* **Exercise aim**
Pictures stay out. Extract the lines below from the first one through the line with "SC = bpy.context.scene", both included.

--- start Data to process ---

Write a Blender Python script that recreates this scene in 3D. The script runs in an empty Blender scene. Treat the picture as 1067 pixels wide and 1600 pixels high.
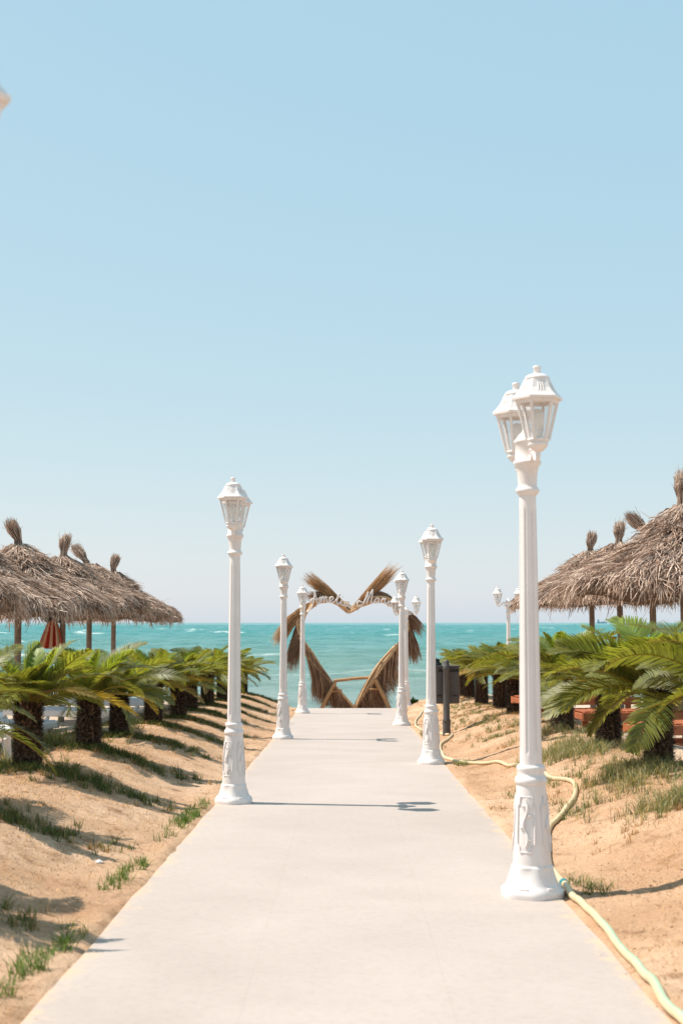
import bpy, math, random
import numpy as np
from mathutils import Vector, Matrix
R = math.radians
rng = np.random.default_rng(7)
random.seed(7)
C = bpy.context.scene.collection
SC = bpy.context.scene

# ------------------------------------------------------------------ camera, sky, sun
S = 0.02234                       # the path falls towards the sea
CAMZ = 1.305
PITCH, YAW = R(4.452), 0.0041
cam = bpy.data.cameras.new('camera'); camo = bpy.data.objects.new('camera', cam); C.objects.link(camo)
camo.location = (0, 0, CAMZ); camo.rotation_euler = (R(90) + PITCH, 0, YAW)
cam.sensor_fit = 'VERTICAL'; cam.sensor_height = 36; cam.sensor_width = 24; cam.lens = 50
cam.clip_start = 0.1; cam.clip_end = 90000
cam.dof.use_dof = True; cam.dof.focus_distance = 17.0; cam.dof.aperture_fstop = 3.5
SC.camera = camo
EL, AZS = R(58), R(10)
to_sun = Vector((-math.cos(EL) * math.cos(AZS), math.cos(EL) * math.sin(AZS), math.sin(EL)))
sun = bpy.data.lights.new('sun', 'SUN'); sun.energy = 5.0; sun.angle = R(0.53); sun.color = (1.0, 0.93, 0.83)
suno = bpy.data.objects.new('sun', sun); C.objects.link(suno)
suno.rotation_euler = to_sun.to_track_quat('Z', 'Y').to_euler()
W = bpy.data.worlds.new('World'); SC.world = W; W.use_nodes = True
nt = W.node_tree; bg = nt.nodes['Background']
sky = nt.nodes.new('ShaderNodeTexSky'); sky.sky_type = 'NISHITA'; sky.sun_disc = False
sky.sun_elevation = EL; sky.sun_rotation = math.atan2(to_sun.x, to_sun.y)
sky.altitude = 0; sky.air_density = 1.0; sky.dust_density = 0.6; sky.ozone_density = 1.0
# pale coastal haze mixed evenly into the clear sky
mu = nt.nodes.new('ShaderNodeVectorMath'); mu.operation = 'MULTIPLY_ADD'
mu.inputs[1].default_value = (0.72, 0.38, 0.16); mu.inputs[2].default_value = (2.62, 4.85, 6.45)
nt.links.new(sky.outputs[0], mu.inputs[0]); nt.links.new(mu.outputs[0], bg.inputs[0]); bg.inputs[1].default_value = 0.085
SC.view_settings.view_transform = 'Standard'; SC.view_settings.look = 'None'
SC.view_settings.exposure = 0.42; SC.view_settings.gamma = 1.0
SC.cycles.max_bounces = 8; SC.cycles.transparent_max_bounces = 16

# ------------------------------------------------------------------ object helpers
def tag(o, label=None, cat=None, group=None, kind=None):
    if label: o['label'] = label
    if cat: o['category'] = cat
    if group: o['group'] = group
    if kind: o['kind'] = kind
    return o
def empty(name, loc, rz=0.0):
    o = bpy.data.objects.new(name, None); C.objects.link(o); o.location = loc; o.rotation_euler = (0, 0, rz)
    o.empty_display_size = 0.1
    return o
def copy_tree(o, parent=None):
    c = o.copy(); C.objects.link(c); c.parent = parent
    for ch in list(o.children): copy_tree(ch, c)
    return c
def link(name, me, parent=None):
    o = bpy.data.objects.new(name, me); C.objects.link(o)
    if parent: o.parent = parent
    return o
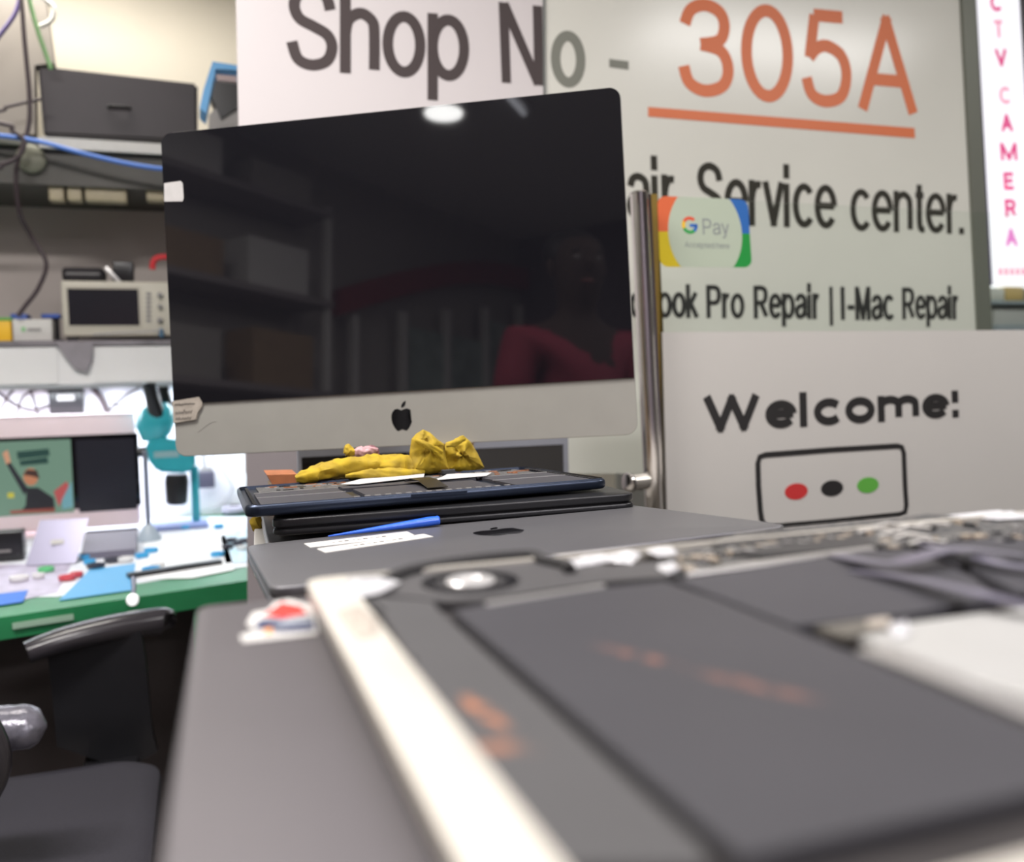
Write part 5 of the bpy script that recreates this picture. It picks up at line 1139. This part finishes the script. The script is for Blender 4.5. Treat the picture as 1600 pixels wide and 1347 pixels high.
bxp('shelf_board', 1548, 470, 1800, 476, 2.79, .16, mat('shelf_pale', (0.45, 0.55, 0.58), 0.3), t)
struct(box('wall_partition', (1.6, 3.28, 0), (5.2, 3.3, 2.7), mat('right_wall_grey', (0.45, 0.45, 0.42), 0.7, 0, 0.05, 4)))

# ------------------------------------------------------------ photographer, seen only mirrored in the dark screen
pr = thing('person', 'person in a dark red shirt mirrored in the right of the black screen', 'person', (-.43, -.39, 0))
def skin(nm, V, E, R, m, sub=2):
    me = bpy.data.meshes.new(nm); me.from_pydata(V, E, []); o = bpy.data.objects.new(nm, me); COL.objects.link(o)
    md = o.modifiers.new('skin', 'SKIN'); me.skin_vertices[0].data[0].use_root = True
    for i, r in enumerate(R): me.skin_vertices[0].data[i].radius = (r if isinstance(r, tuple) else (r, r))
    md.use_smooth_shade = True
    s2 = o.modifiers.new('sub', 'SUBSURF'); s2.levels = sub; s2.render_levels = sub
    bpy.context.view_layer.update(); dg = bpy.context.evaluated_depsgraph_get()
    me2 = bpy.data.meshes.new_from_object(o.evaluated_get(dg)); bpy.data.objects.remove(o)
    me2.materials.clear(); me2.materials.append(m)
    for p in me2.polygons: p.use_smooth = True
    return me2
def addme(nm, me, par):
    o = bpy.data.objects.new(nm, me); COL.objects.link(o); o.parent = par; o.matrix_parent_inverse = world_of(par).inverted(); return o
skinm = mat('skin', (0.05, 0.03, 0.024), 0.8, 0, 0.08, 20)
bxx, byy = -.43, -.39
fwd = Vector((.80, .60, 0)).normalized(); rgt = Vector((fwd.y, -fwd.x, 0))
def bp_(r, f, z): p = Vector((bxx, byy, 0))+rgt*r+fwd*f; return (p.x, p.y, z*1.035)
V = [bp_(0, 0, .98), bp_(0, 0, 1.16), bp_(0, -.01, 1.36), bp_(0, -.01, 1.54), bp_(0, .01, 1.60), bp_(0, .03, 1.66), bp_(0, .035, 1.74), bp_(0, .03, 1.80), bp_(0, .02, 1.845),
     bp_(.17, -.01, 1.515), bp_(.24, .06, 1.26), bp_(.18, .20, 1.16), bp_(.15, .26, 1.17),
     bp_(-.17, -.01, 1.515), bp_(-.24, .04, 1.26), bp_(-.20, .18, 1.14), bp_(-.17, .25, 1.15),
     bp_(.10, 0, .90), bp_(.11, .01, .50), bp_(.11, -.02, .09), bp_(.12, .12, .04),
     bp_(-.10, 0, .90), bp_(-.11, .01, .50), bp_(-.11, -.02, .09), bp_(-.12, .12, .04)]
E_ = [(0, 1), (1, 2), (2, 3), (3, 4), (4, 5), (5, 6), (6, 7), (7, 8), (3, 9), (9, 10), (10, 11), (11, 12), (3, 13), (13, 14), (14, 15), (15, 16), (0, 17), (17, 18), (18, 19), (19, 20), (0, 21), (21, 22), (22, 23), (23, 24)]
R = [(.15, .11), (.14, .10), (.16, .11), (.13, .09), .055, (.074, .082), (.092, .105), (.092, .106), .06,
     .062, .047, .036, .028, .062, .047, .036, .028, .088, .062, .045, .038, .088, .062, .045, .038]
bodym = addme('body', skin('body', V, E_, R, skinm), pr)
# face
def feat(nm, pts, rad, m):
    bm = bmesh.new(); tube(bm, [Vector(p) for p in pts], rad, 12); return obj(nm, bm, m, pr, True)
feat('nose', [bp_(0, .115, 1.775), bp_(0, .130, 1.745), bp_(0, .125, 1.725)], [.006, .014, .008], skinm)
for sd in (-1, 1):
    feat('eye', [bp_(sd*.032-.012, .112, 1.765), bp_(sd*.032, .118, 1.765), bp_(sd*.032+.012, .112, 1.765)], [.004, .007, .004], MATS['button_grey'])
    feat('ear', [bp_(sd*.085, .02, 1.78), bp_(sd*.092, .015, 1.755), bp_(sd*.085, .02, 1.72)], [.008, .018, .008], skinm)
    feat('eyebrow', [bp_(sd*.032-.02, .116, 1.785), bp_(sd*.032+.02, .116, 1.787)], [.004, .004], ink)
feat('mouth', [bp_(-.024, .108, 1.695), bp_(0, .118, 1.693), bp_(.024, .108, 1.695)], [.004, .007, .004], mat('lips', (0.20, 0.07, 0.06), 0.4))
hm = skin('hair', [bp_(0, -.02, 1.75), bp_(0, -.01, 1.82), bp_(0, .05, 1.855)], [(0, 1), (1, 2)], [(.108, .098), (.120, .112), (.08, .07)], mat('black_hair', (0.012, 0.010, 0.010), 0.6)); addme('hair', hm, pr)
# shirt and trousers follow the body
sm_ = skin('shirt', [bp_(0, 0, .94), bp_(0, 0, 1.16), bp_(0, -.01, 1.36), bp_(0, -.01, 1.535), bp_(.18, -.01, 1.51), bp_(.235, .035, 1.33), bp_(-.18, -.01, 1.51), bp_(-.235, .02, 1.31)],
           [(0, 1), (1, 2), (2, 3), (3, 4), (4, 5), (3, 6), (6, 7)], [(.17, .13), (.165, .125), (.18, .13), (.145, .10), .085, .068, .085, .068], mat('maroon_shirt', (0.28, 0.03, 0.06), 0.8)); addme('shirt', sm_, pr)
tm_ = skin('trousers', [bp_(0, 0, .98), bp_(.10, 0, .88), bp_(.11, .01, .50), bp_(.11, -.01, .10), bp_(-.10, 0, .88), bp_(-.11, .01, .50), bp_(-.11, -.01, .10)], [(0, 1), (1, 2), (2, 3), (0, 4), (4, 5), (5, 6)], [(.165, .125), .105, .078, .062, .105, .078, .062], mat('dark_trousers', (0.02, 0.022, 0.03), 0.8)); addme('trousers', tm_, pr)
# hands: palm, four fingers, thumb
for sd, wr in ((1, Vector(V[12])), (-1, Vector(V[16]))):
    Vh = [tuple(wr), tuple(wr+fwd*.045)]; Eh = [(0, 1)]; Rh = [(.024, .018), (.036, .014)]
    for k, (off, ln) in enumerate(((-.027, .070), (-.009, .080), (.009, .075), (.027, .060))):
        b0_ = wr+fwd*.075+rgt*off; i0 = len(Vh)
        Vh += [tuple(b0_), tuple(b0_+fwd*ln*.5+Vector((0, 0, .006))), tuple(b0_+fwd*ln*.85+Vector((0, 0, .028)))]; Eh += [(1, i0), (i0, i0+1), (i0+1, i0+2)]; Rh += [.010, .0085, .0075]
    i0 = len(Vh); b0_ = wr+fwd*.03-rgt*sd*.045; Vh += [tuple(b0_), tuple(b0_+fwd*.035-rgt*sd*.012+Vector((0, 0, .018)))]; Eh += [(1, i0), (i0, i0+1)]; Rh += [.012, .009]
    addme('hand', skin('hand', Vh, Eh, Rh, skinm, 1), pr)
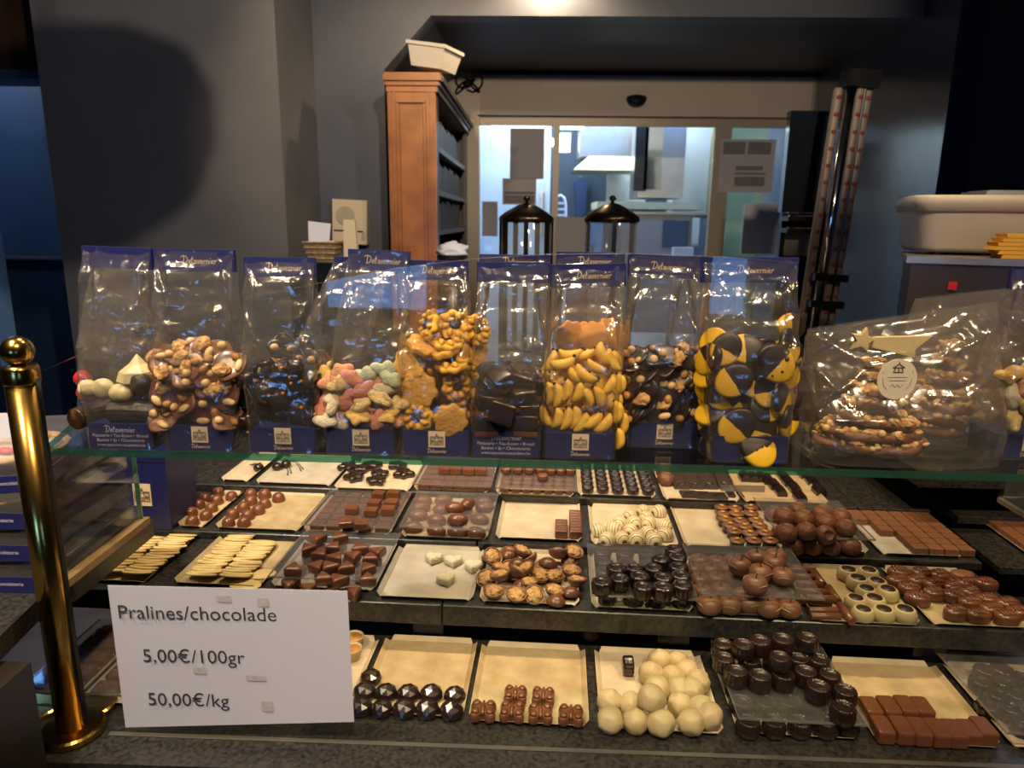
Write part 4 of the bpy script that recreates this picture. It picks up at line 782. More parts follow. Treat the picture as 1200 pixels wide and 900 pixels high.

--- end Data to process ---

* **Finished exercise**
Write a Blender Python script that recreates this scene in 3D. The script runs in an empty Blender scene. Treat the picture as 1067 pixels wide and 1600 pixels high.
import bpy, math, random
import numpy as np
from mathutils import Vector, Matrix
R = math.radians
rng = np.random.default_rng(7)
random.seed(7)
C = bpy.context.scene.collection
SC = bpy.context.scene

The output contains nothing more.